Num contexto mais localizado, há ainda algumas situações
inacreditáveis, que nem tantas atenções recebem. Surgiram
entre as agroindústrias, já há alguns anos, algumas
extremamente oportunistas. A proposta que fizeram aos produtores, muitos
já em má situação, consistiu mais ou menos
no seguinte: produziriam itens de interesse da empresa, esta se comprometendo
a comprar toda a produção, facilitar linhas de crédito
para iniciar a produção e praticar preços justos.
Um grande número de produtores entrou nesse esquema.
De início, tudo correu bem. Os preços agradavam e os produtores
começaram a prosperar. Passaram alguns anos, e a verdade se mostrou.
Ano a ano, as empresas passaram a reduzir o valor pago pela produção,
sempre com novas desculpas, alegando problemas financeiros, entre outros.
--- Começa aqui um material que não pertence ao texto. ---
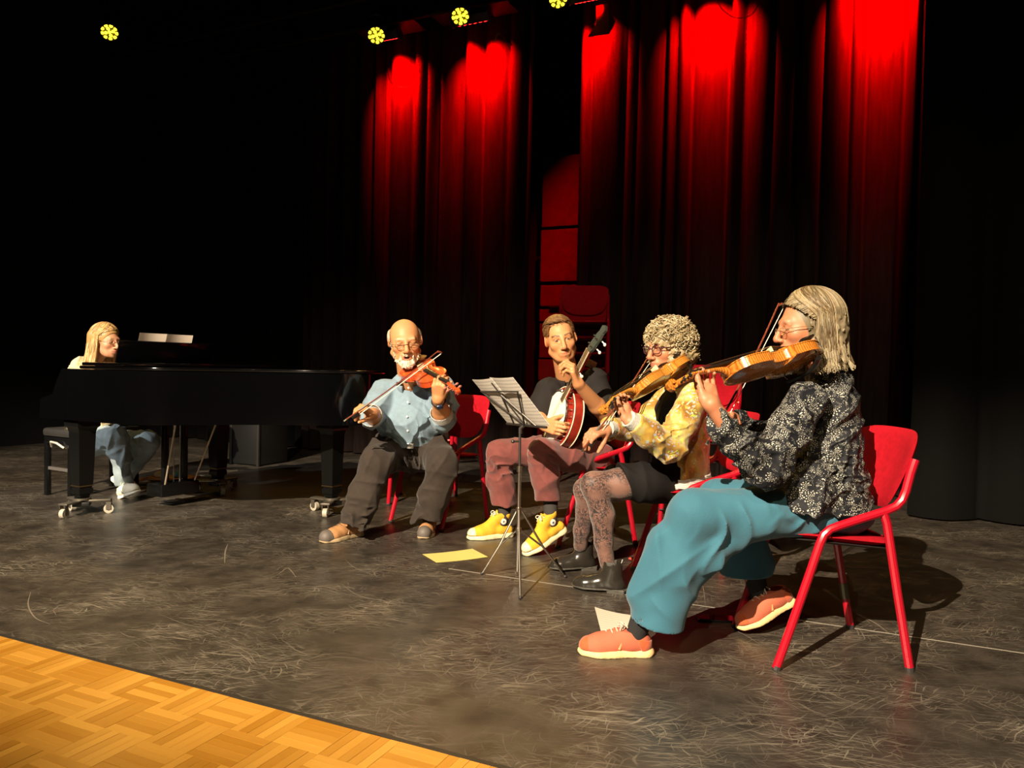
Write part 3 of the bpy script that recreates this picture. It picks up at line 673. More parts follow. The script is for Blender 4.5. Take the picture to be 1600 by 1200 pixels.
sheet('music_sheet', (DW(-.03, -.03, -.004), DW(.52, -.05, -.004), DW(-.03, 1.0, -.004), DW(.52, 1.0, -.004)), PRN, 'printed music sheet on the left half of the music stand', 'sheet music', sag=-.006)
sheet('music_sheet', (DW(.46, -.06, -.008), DW(1.03, -.05, -.008), DW(.46, 1.0, -.008), DW(1.03, 1.0, -.008)), PRN, 'printed music sheet on the right half of the music stand', 'sheet music', sag=-.006)
# ---------------------------------------------------------------- papers and small things on the floor
yp = [F(660, 867), F(738, 858.5), F(682, 880), F(762, 871)]
sheet('yellow_sheet', [p+Vector((0, 0, .004)) for p in yp], M('yellow_paper', (.66, .55, .16), .7), 'pale yellow sheet of paper lying on the floor left of the music stand', 'paper', sag=.003)
wp_ = [F(929, 957), F(985, 962), F(943, 1003), F(1010, 1003)]
sheet('white_sheet', [p+Vector((0, 0, .003+.02*(i == 0))) for i, p in enumerate(wp_)], paper_print('printed_white_paper', (.62, .56, .45), (.45, .40, .34)), 'white printed sheet on the floor behind the near orange shoe', 'paper', sag=.004)
ph = thing('phone', 'black phone lying flat on the floor between the orange shoes', 'phone', F(1118, 968), -.12)
g = G(); g.box((0, 0, .0045), (.148, .07, .009), bev=.003); g.obj('body', M('black_phone_shell', (.012, .012, .012), .25), ph)
g = G(); g.box((0, 0, .0093), (.14, .064, .0006)); g.obj('screen', M('dark_phone_glass', (.004, .004, .004), .06), ph, smooth=False)
g = G(); g.box((-.070, -.0335, .006), (.004, .004, .004), bev=.0012); g.obj('corner_button', M('pale_button', (.6, .55, .45), .4), ph)
tn = thing('clip_tuner', 'small clip-on tuner with orange clip beside the teal trouser hem', 'tuner', F(1066, 974), .3)
g = G(); g.box((0, .01, .030), (.036, .022, .024), bev=.004); g.obj('body', M('black_plastic', (.015, .015, .015), .3), tn)
g = G(); g.box((-.004, -.002, .032), (.026, .003, .016), bev=.001); g.obj('display', M('silver_display', (.5, .45, .40), .2, metal=.6), tn)
g = G(); g.box((-.010, -.008, .010), (.024, .018, .020), bev=.004); g.obj('clip', M('orange_plastic', (.80, .20, .02), .4), tn)
rs = F(1004, 878); o = G().ball((0, 0, .012), (.075, .028, .012), 10).obj('rosin_pouch', M('coral_red_cloth', (.72, .07, .05), .6)); o.location = rs; o.rotation_euler = (0, .0, -.25); tag(o, 'flat coral red pouch on the floor behind the teal trouser leg', 'pouch')
# ================================================================ SOFT BODIES: implicit surfaces meshed with surface nets
def A3(v): return np.array((v[0], v[1], v[2]), dtype=np.float64)
class SDF:
    def __init__(s, h): s.h = h; s.ops = []
    # --- primitives are queued, then evaluated only inside their own boxes
    def cap(s, a, b, r1, r2=None, k=.01, sub=False, flat=None):
        s.ops.append(('cap', A3(a), A3(b), r1, r1 if r2 is None else r2, k, sub, flat)); return s
    def chain(s, pts, rs, k=.01, flat=None, sub=False):
        for i in range(len(pts)-1): s.cap(pts[i], pts[i+1], rs[i], rs[i+1], k, sub, flat)
        return s
    def ell(s, c, rad, ax=None, k=.01, sub=False):
        s.ops.append(('ell', A3(c), np.array(rad, float), np.eye(3) if ax is None else np.array([A3(x) for x in ax]), k, sub)); return s
    def box(s, c, half, ax=None, r=.004, k=.004, sub=False):
        s.ops.append(('box', A3(c), np.array(half, float), np.eye(3) if ax is None else np.array([A3(x) for x in ax]), r, k, sub)); return s
    def cut(s, c, n, rad):            # remove what lies beyond the plane, inside a ball around c
        s.ops.append(('cut', A3(c), A3(Vector(n).normalized()), rad)); return s
    def disp(s, fn): s.ops.append(('disp', fn)); return s
    def run(s, smooth=1):
        lo = np.full(3, 1e9); hi = -lo
        for o in s.ops:
            if o[0] == 'cap' and not o[6]:
                r = max(o[3], o[4])*(max(1, o[7][1]) if o[7] else 1)
                lo = np.minimum(lo, np.minimum(o[1], o[2])-r); hi = np.maximum(hi, np.maximum(o[1], o[2])+r)
            elif o[0] == 'ell' and not o[5]:
                r = np.sqrt(((o[3]*o[2][:, None])**2).sum(0)); lo = np.minimum(lo, o[1]-r); hi = np.maximum(hi, o[1]+r)
            elif o[0] == 'box' and not o[6]:
                r = np.abs(o[3]*o[2][:, None]).sum(0)+o[4]; lo = np.minimum(lo, o[1]-r); hi = np.maximum(hi, o[1]+r)
        pad = .02+3*s.h; lo -= pad; hi += pad; h = s.h
        n = np.ceil((hi-lo)/h).astype(int)+1; D = np.full(n, .05, dtype=np.float32)
        ax = [lo[i]+h*np.arange(n[i]) for i in range(3)]
        for o in s.ops:
            if o[0] == 'disp':
                m = np.where(np.abs(D) < .03)
                pts = np.stack([ax[0][m[0]], ax[1][m[1]], ax[2][m[2]]], 1); D[m] += o[1](pts).astype(np.float32); continue
            if o[0] == 'cap':
                k = o[5]; r = max(o[3], o[4])*(max(1, o[7][1]) if o[7] else 1)+k+2.5*h+.006; b0 = np.minimum(o[1], o[2])-r; b1 = np.maximum(o[1], o[2])+r
            elif o[0] == 'ell':
                k = o[4]; r = np.sqrt(((o[3]*o[2][:, None])**2).sum(0))+k+2.5*h+.006; b0 = o[1]-r; b1 = o[1]+r
            elif o[0] == 'box':
                k = o[5]; r = np.abs(o[3]*o[2][:, None]).sum(0)+o[4]+k+2.5*h+.006; b0 = o[1]-r; b1 = o[1]+r
            else: b0 = o[1]-o[3]; b1 = o[1]+o[3]
            i0 = np.clip(np.floor((b0-lo)/h).astype(int), 0, n); i1 = np.clip(np.ceil((b1-lo)/h).astype(int)+1, 0, n)
            if (i1 <= i0).any(): continue
            sl = tuple(slice(a, b) for a, b in zip(i0, i1))
            X = ax[0][sl[0]][:, None, None]; Y = ax[1][sl[1]][None, :, None]; Z = ax[2][sl[2]][None, None, :]
            cur = D[sl]
            if o[0] == 'cap':
                a, b = o[1].copy(), o[2].copy(); px, py, pz = X-a[0], Y-a[1], Z-a[2]; ab = b-a
                if o[7]:
                    nv, f = A3(Vector(o[7][0]).normalized()), o[7][1]; q = px*nv[0]+py*nv[1]+pz*nv[2]; q = q*(1/f-1)
                    px, py, pz = px+q*nv[0], py+q*nv[1], pz+q*nv[2]; ab = ab+nv*(ab@nv)*(1/f-1)
                L2 = ab@ab+1e-12; t = np.clip((px*ab[0]+py*ab[1]+pz*ab[2])/L2, 0, 1)
                d = np.sqrt((px-t*ab[0])**2+(py-t*ab[1])**2+(pz-t*ab[2])**2)-(o[3]+(o[4]-o[3])*t); sub = o[6]
            elif o[0] == 'ell':
                px, py, pz = X-o[1][0], Y-o[1][1], Z-o[1][2]; E = o[3]; R = o[2]; k0 = 0; k1 = 0
                for i in range(3):
                    q = px*E[i][0]+py*E[i][1]+pz*E[i][2]; k0 = k0+(q/R[i])**2; k1 = k1+(q/R[i]**2)**2
                k0 = np.sqrt(k0); k1 = np.sqrt(k1)+1e-9; d = k0*(k0-1)/k1; sub = o[5]
            elif o[0] == 'box':
                px, py, pz = X-o[1][0], Y-o[1][1], Z-o[1][2]; E = o[3]; q2 = 0; mx = None
                for i in range(3):
                    q = np.abs(px*E[i][0]+py*E[i][1]+pz*E[i][2])-o[2][i]; q2 = q2+np.maximum(q, 0)**2; mx = q if mx is None else np.maximum(mx, q)
                d = np.sqrt(q2)+np.minimum(mx, 0)-o[4]; sub = o[6]
            else:
                d = (X-o[1][0])*o[2][0]+(Y-o[1][1])*o[2][1]+(Z-o[1][2])*o[2][2]
                inb = ((X-o[1][0])**2+(Y-o[1][1])**2+(Z-o[1][2])**2) < o[3]**2
                D[sl] = np.where(inb, np.maximum(cur, d), cur); continue
            if sub:
                a_, b_ = cur, -d; hh = np.clip(.5-.5*(b_-a_)/k, 0, 1); D[sl] = b_+(a_-b_)*hh+k*hh*(1-hh)
            else:
                hh = np.clip(.5+.5*(d-cur)/k, 0, 1); D[sl] = d+(cur-d)*hh-k*hh*(1-hh)
        D[0] = D[-1] = .05; D[:, 0] = D[:, -1] = .05; D[:, :, 0] = D[:, :, -1] = .05
        return nets(D, lo, h, smooth)
def nets(D, lo, h, smooth):
    S_ = D < 0
    c = np.zeros(tuple(x-1 for x in D.shape), dtype=np.uint8)
    for i in (0, 1):
        for j in (0, 1):
            for k in (0, 1): c += S_[i:D.shape[0]-1+i, j:D.shape[1]-1+j, k:D.shape[2]-1+k]
    act = np.argwhere((c > 0) & (c < 8)); n = len(act)
    idx = np.full(c.shape, -1, dtype=np.int32); idx[act[:, 0], act[:, 1], act[:, 2]] = np.arange(n)
    pos = np.zeros((n, 3)); cnt = np.zeros(n)
    cor = [(i, j, k) for i in (0, 1) for j in (0, 1) for k in (0, 1)]
    val = {q: D[act[:, 0]+q[0], act[:, 1]+q[1], act[:, 2]+q[2]].astype(np.float64) for q in cor}
    for a in cor:
        for d in range(3):
            if a[d] == 0:
                b = list(a); b[d] = 1; b = tuple(b); va, vb = val[a], val[b]; m = (va < 0) != (vb < 0)
                t = np.where(m, va/np.where(m, va-vb, 1), 0)
                for e in range(3): pos[:, e] += np.where(m, a[e]+(t if e == d else 0), 0)
                cnt += m
    pos = act+pos/cnt[:, None]
    quads = []
    for d in range(3):
        sl0 = [slice(None)]*3; sl1 = [slice(None)]*3; sl0[d] = slice(0, -1); sl1[d] = slice(1, None)
        ch = np.argwhere(S_[tuple(sl0)] != S_[tuple(sl1)])
        ch = ch[(ch > 0).all(1) | (np.arange(3) == d)[None, :].any()]
        e1, e2 = [(1, 2), (2, 0), (0, 1)][d]
        ok = (ch[:, e1] > 0) & (ch[:, e2] > 0) & (ch[:, e1] < c.shape[e1]) & (ch[:, e2] < c.shape[e2]); ch = ch[ok]
        fl_ = S_[ch[:, 0], ch[:, 1], ch[:, 2]]
        def at(o1, o2):
            q = ch.copy(); q[:, e1] -= o1; q[:, e2] -= o2; return idx[q[:, 0], q[:, 1], q[:, 2]]
        q = np.stack([at(1, 1), at(0, 1), at(0, 0), at(1, 0)], 1); q[~fl_] = q[~fl_][:, ::-1]; quads.append(q)
    quads = np.concatenate(quads); quads = quads[(quads >= 0).all(1)]
    v = pos*h+lo
    for _ in range(smooth):
        for lam in (.5, -.2):
            acc = np.zeros_like(v); ct = np.zeros(n)
            for a, b in ((0, 1), (1, 2), (2, 3), (3, 0)):
                for x, y in ((a, b), (b, a)):
                    acc += np.stack([np.bincount(quads[:, x], v[quads[:, y], e], n) for e in range(3)], 1); ct += np.bincount(quads[:, x], minlength=n)
            v = v+lam*(acc/np.maximum(ct, 1)[:, None]-v)
    return v, quads
def join(parts):
    vs, fs, b = [], [], 0
    for v, f in parts: vs.append(v); fs.append(f+b); b += len(v)
    return np.concatenate(vs), np.concatenate(fs)
def folds(seed, amp, freq, stretch=(1, 1, 1), n=5):
    """irregular cloth creases as a sum of bent waves"""
    rn = np.random.RandomState(seed); ks = rn.normal(size=(n, 3)); ks /= np.linalg.norm(ks, axis=1)[:, None]
    ks = ks*np.array(stretch); fr = freq*rn.uniform(.6, 1.6, n)*2*PI; ph = rn.uniform(0, 6, n); k2 = rn.normal(size=(n, 3))*freq*2.2
    def fn(p):
        o = 0
        for i in range(n):
            s_ = np.sin(p@ks[i]*fr[i]*.5+ph[i]+.9*np.sin(p@k2[i]*.7+ph[i]*2)); m_ = .5+.5*np.sin(p@k2[(i+1) % n]*.9+ph[i]*3); o = o-((1-np.abs(s_))**2*2.6-.55)*m_**1.5
        return o*amp/n*4.6
    return fn
def localfold(c, rad, fn):
    c = A3(c)
    def g_(p):
        d = np.linalg.norm(p-c, axis=1); return fn(p)*np.clip(1-d/rad, 0, 1)**.7
    return g_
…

Até que se chegou num limite, suficiente apenas para recomeçar
o ciclo produtivo, isso quando dava. A situação ficou novamente
difícil. E quando foram procurar vender seus produtos para outros
compradores? Descobriram que essas empresas possuem um acordo com suas
congêneres de outras áreas, cabendo a cada uma não
comprar de produtores da outra. Isso ocorre, por exemplo, em algumas áreas
de produção de fumo e pequenos animais no sul do país.
Ou seja, uma espécie de sistema servil, em moldes medievais, mas
bem típico da busca frenética por lucro que se configura
atualmente.
Apenas um exemplo da dura realidade.
O que se vê é que os pequenos produtores rurais brasileiros agonizam e, ao invés de obter ajuda, sua situação só se agrava. Junto com eles, agoniza o interior. Apesar de tudo, ainda existem bons exemplos. Em algumas regiões o problema é tratado com seriedade pelos governantes e pela sociedade local. Mas não é o que se vê no geral. É preciso que a sociedade se sensibilize com a triste verdade do campo. Cabe ao governo federal tomar uma atitude e, no mínimo, rever sua política agrária, que se não é maldosa, é irresponsável e poderá, em poucos anos, levar a agropecuária nacional a uma quebra inaceitável.